2013, non si vede luce. Se fosse solo per l’anno ormai esaurito, andrebbe ancora bene. Ma l’Istat non si ferma alle rilevazioni e tenta qualche previsione. L’anno che verrà sarà un nuovo anno di recessione: il Pil calerà, almeno dello 0,7%, e se ci si mette qualche altro sobbalzo internazionale, anche di più. La disoccupazione salirà all’11,4%, la spesa delle famiglie si contrarrà ancora. I salari, già tornati a livelli minimi rispetto all’anno scorso, crescono di appena l’1,4%, contro un’inflazione doppia.

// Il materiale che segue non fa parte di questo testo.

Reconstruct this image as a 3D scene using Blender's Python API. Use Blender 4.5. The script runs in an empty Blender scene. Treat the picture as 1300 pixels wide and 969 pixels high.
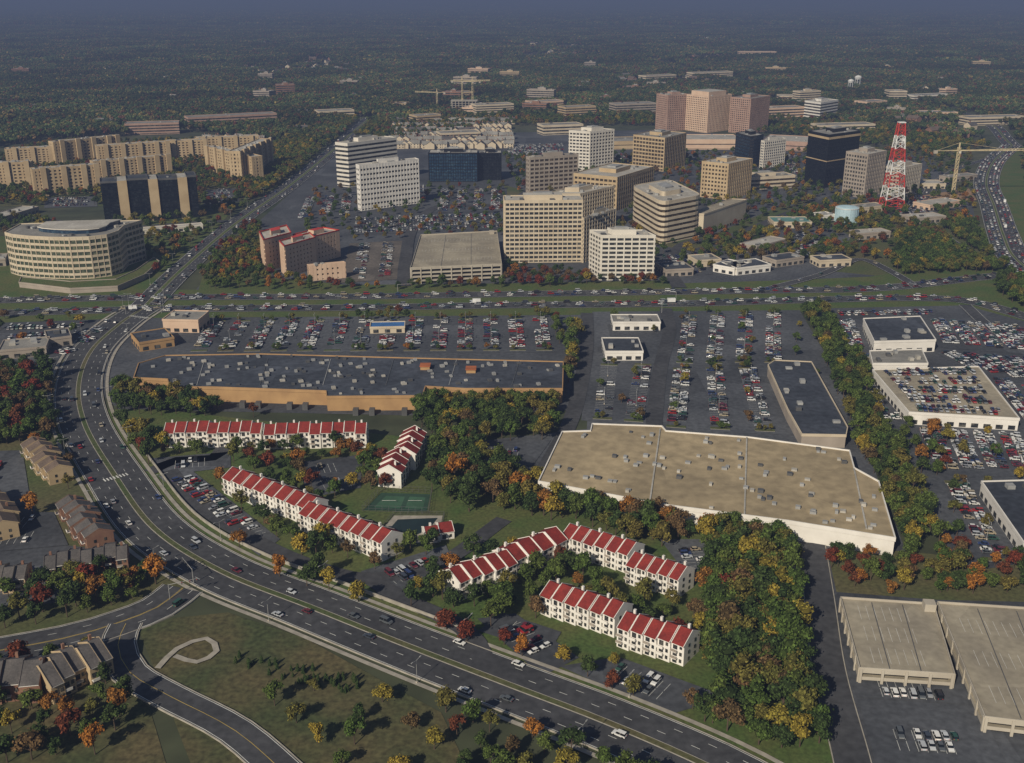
import bpy, math, random
import numpy as np
from mathutils import Vector, noise
random.seed(7)
R=random.Random(11)
H=220.0; F=1350.0; YH=-10.0
TH=math.atan((484.5-YH)/F); CT=math.cos(TH); ST=math.sin(TH)
def G(p,h=0.0):
    s=p[1]-YH
    return ((H-h)*(p[0]-650)/(s*CT), (H-h)*(F/(CT*CT*s)-ST/CT))
def hpx(p,yt):
    X,Y=G(p); k=(yt-484.5)/F
    return H-Y*(ST+k*CT)/(CT-k*ST)
scene=bpy.context.scene
COL=scene.collection
# ---------------------------------------------------------------- materials
M={}
def nt(m):
    m.use_nodes=True
    return m.node_tree.nodes,m.node_tree.links,m.node_tree.nodes['Principled BSDF']
def mat(name,c,rough=.85,c2=None,scale=.15,spec=.3,detail=4,patch=None,fine=None,metal=0):
    m=bpy.data.materials.new(name); n,l,b=nt(m)
    b.inputs['Roughness'].default_value=rough
    b.inputs['Specular IOR Level'].default_value=spec
    b.inputs['Metallic'].default_value=metal
    c2=c2 or tuple(x*.72 for x in c)
    g=n.new('ShaderNodeNewGeometry')
    t=n.new('ShaderNodeTexNoise'); t.inputs['Scale'].default_value=scale; t.inputs['Detail'].default_value=detail
    l.new(g.outputs['Position'],t.inputs['Vector'])
    r=n.new('ShaderNodeMapRange'); r.inputs[1].default_value=.35; r.inputs[2].default_value=.65
    l.new(t.outputs['Fac'],r.inputs[0])
    mx=n.new('ShaderNodeMix'); mx.data_type='RGBA'
    mx.inputs[6].default_value=(*c,1); mx.inputs[7].default_value=(*c2,1)
    l.new(r.outputs[0],mx.inputs[0])
    out=mx.outputs[2]
    if fine:
        t2=n.new('ShaderNodeTexNoise'); t2.inputs['Scale'].default_value=fine[0]; t2.inputs['Detail'].default_value=3
        l.new(g.outputs['Position'],t2.inputs['Vector'])
        r2=n.new('ShaderNodeMapRange'); r2.inputs[1].default_value=.3; r2.inputs[2].default_value=.7
        r2.inputs[3].default_value=1-fine[1]; r2.inputs[4].default_value=1+fine[1]
        l.new(t2.outputs['Fac'],r2.inputs[0])
        mm=n.new('ShaderNodeVectorMath'); mm.operation='SCALE'
        l.new(out,mm.inputs[0]); l.new(r2.outputs[0],mm.inputs['Scale']); out=mm.outputs[0]
    if patch:
        vo=n.new('ShaderNodeTexVoronoi'); vo.distance='CHEBYCHEV'; vo.inputs['Scale'].default_value=patch[0]
        l.new(g.outputs['Position'],vo.inputs['Vector'])
        sp=n.new('ShaderNodeSeparateColor'); l.new(vo.outputs['Color'],sp.inputs[0])
        r3=n.new('ShaderNodeMapRange'); r3.inputs[3].default_value=1-patch[1]; r3.inputs[4].default_value=1+patch[1]
        l.new(sp.outputs[0],r3.inputs[0])
        m3=n.new('ShaderNodeVectorMath'); m3.operation='SCALE'
        l.new(out,m3.inputs[0]); l.new(r3.outputs[0],m3.inputs['Scale']); out=m3.outputs[0]
    l.new(out,b.inputs['Base Color'])
    M[name]=m; return m
mat('asphalt',(.060,.061,.066),.9,(.040,.041,.045),.03,fine=(.35,.25))
mat('lot_asphalt',(.082,.087,.097),.9,(.048,.052,.060),.02,fine=(.4,.25),patch=(.022,.2))
mat('old_asphalt',(.13,.112,.095),.9,(.085,.075,.065),.03,fine=(.4,.25),patch=(.03,.15))
mat('paint',(.7,.7,.66),.7)
mat('paint_yellow',(.5,.36,.09),.7)
mat('sidewalk',(.36,.33,.28),.9,scale=.3)
mat('kerb',(.38,.35,.30),.9,scale=.3)
mat('grass',(.055,.078,.024),.95,(.095,.085,.038),.02,fine=(.6,.3))
mat('lawn',(.055,.092,.022),.95,(.088,.095,.03),.05,fine=(.7,.3))
mat('dry_lawn',(.095,.078,.036),.95,(.05,.062,.024),.04,detail=8,fine=(.5,.4))
mat('ground',(.03,.042,.02),.95,(.08,.08,.045),.004,detail=8,fine=(.05,.3))
mat('concrete',(.44,.40,.33),.85,(.36,.32,.26),.08)
mat('cream',(.56,.48,.36),.85,(.48,.40,.29),.08)
mat('tan_wall',(.47,.36,.22),.85,(.39,.29,.17),.08)
mat('white_wall',(.74,.71,.66),.8,(.64,.61,.56),.12)
mat('office_white',(.66,.62,.55),.8,(.58,.54,.47),.08)
mat('peach',(.60,.44,.32),.85,(.54,.38,.27),.1)
mat('pink_brick',(.40,.27,.21),.85,(.33,.21,.16),.1)
mat('grey_wall',(.35,.30,.25),.85,(.28,.24,.2),.1)
mat('brown_wall',(.42,.26,.12),.85,(.33,.20,.095),.1)
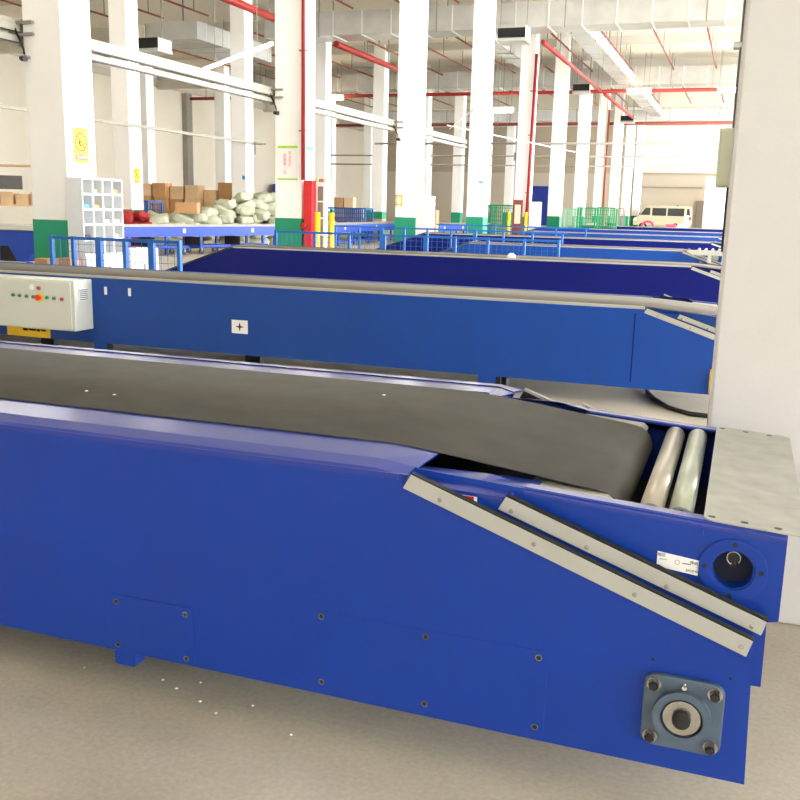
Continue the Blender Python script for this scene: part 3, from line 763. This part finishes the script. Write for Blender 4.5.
# white steel cupboard right of the first shelf
R = empty('steel_cupboard', 'low white steel cupboard beyond the nearest pigeonhole shelf', 'cupboard', (-8.8, 12.2, 0))
mb().box(-.16, .16, -.25, .45, 0, .78).build('body', 'shelf_white', R, bevel=.01)
mb().box(.16, .17, .06, .10, .35, .55).build('handle', 'steel_rod', R)
# glazed cabinet by the hydrant
R = empty('glazed_cabinet', 'tall white glazed cabinet beside the red hydrant cabinet', 'cabinet', (-8.55, 18.6, 0))
mb().box(-.17, .05, 0, .14, 0, 1.97).build('body', 'shelf_white', R, bevel=.01)
g_ = mb().box(-.11, .01, -.012, 0, .5, 1.88).build('glass_door', 'door_grey', R)
for z in (.85, 1.2, 1.55): mb().box(-.11, .01, -.016, -.012, z, z+.03).build('shelf_line', 'paper', g_)
for i, (x, m_) in enumerate(((-8.7, 'yellow'), (-8.64, 'sky_ink'), (-8.585, 'pink_ink'), (-8.53, 'yellow'))):
    tag(mb().box(x-.02, x+.02, 18.62, 18.67, 1.97, 2.04+.02*(i == 0)).build('small_tub', m_), 'small coloured tub standing on the glazed cabinet', 'tub', 'tubs on the glazed cabinet')
# bollards
for x, who in ((-8.065, 'left'), (-7.76, 'right')):
    R = empty('bollard', '%s one of the two yellow bollards right of the red hydrant cabinet' % who, 'bollard', (x, 17.3, 0))
    mb().cyl((0, 0, 0), (0, 0, 1.35), .055, 16).build('post', 'yellow', R); mb().cyl((0, 0, 0), (0, 0, .02), .1, 16).build('base_plate', 'yellow', R)
for x, who in ((-9.52, 'left of the brown frame'), (-8.79, 'right of the brown frame')):
    R = empty('bollard', 'distant yellow bollard at the fifth central-row column, %s' % who, 'bollard', (x, 39.6, 0))
    mb().cyl((0, 0, 0), (0, 0, 1.4), .065, 12).build('post', 'yellow', R)
R = empty('notice_board', 'brown framed board standing before the fifth central-row column', 'board', (-9.33, 40.35, 0))
mb().box(-.21, .21, 0, .04, .3, 1.9).build('frame', 'brown_pipe', R); mb().box(-.13, .13, -.01, 0, .9, 1.7).build('sheet', 'olive_box', R)
for s in (-1, 1): mb().box(s*.18-.02, s*.18+.02, 0, .04, 0, .3).build('leg', 'brown_pipe', R)

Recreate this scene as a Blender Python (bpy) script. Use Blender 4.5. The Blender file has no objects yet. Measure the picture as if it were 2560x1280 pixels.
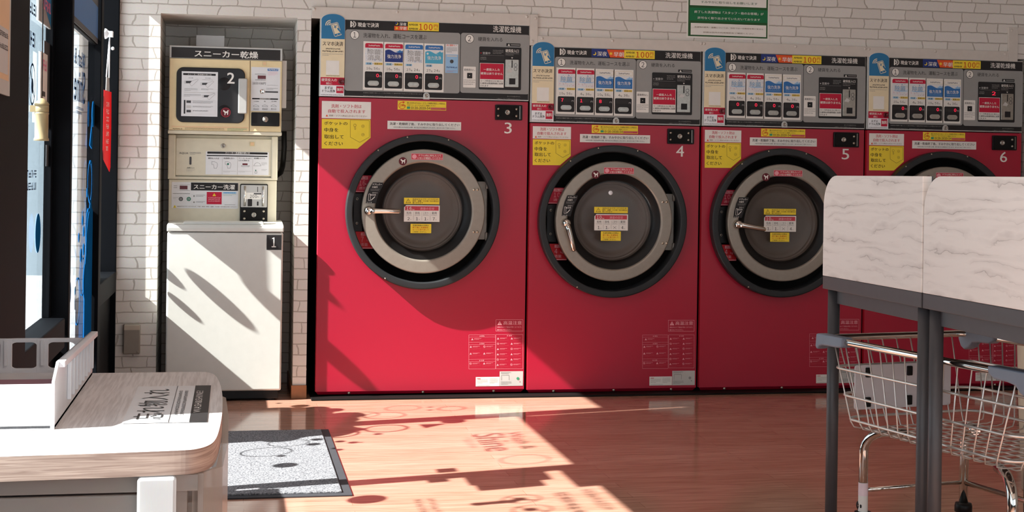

L’Istat chiarisce che il problema è proprio nelle “persistenti difficoltà sul mercato del lavoro e della debolezza dei redditi nominali“: ovvero lavoro incerto e portafogli vuoti. E non si può incolpare la crisi mondiale. Il Fondo Monetario Internazionale prevede una crescita moderata ma positiva per la Francia di Hollande (+0,4% del Pil) nel 2013. E sul fronte lavorativo, i tempi di rientro nel mercato del lavoro in Germania, Francia e Inghilterra sono la metà dei nostri. Un tedesco licenziato trova un posto entro 8 mesi, in media: un italiano ci mette 15 mesi. Peggio di noi solo greci e spagnoli, con 16 mesi di attesa.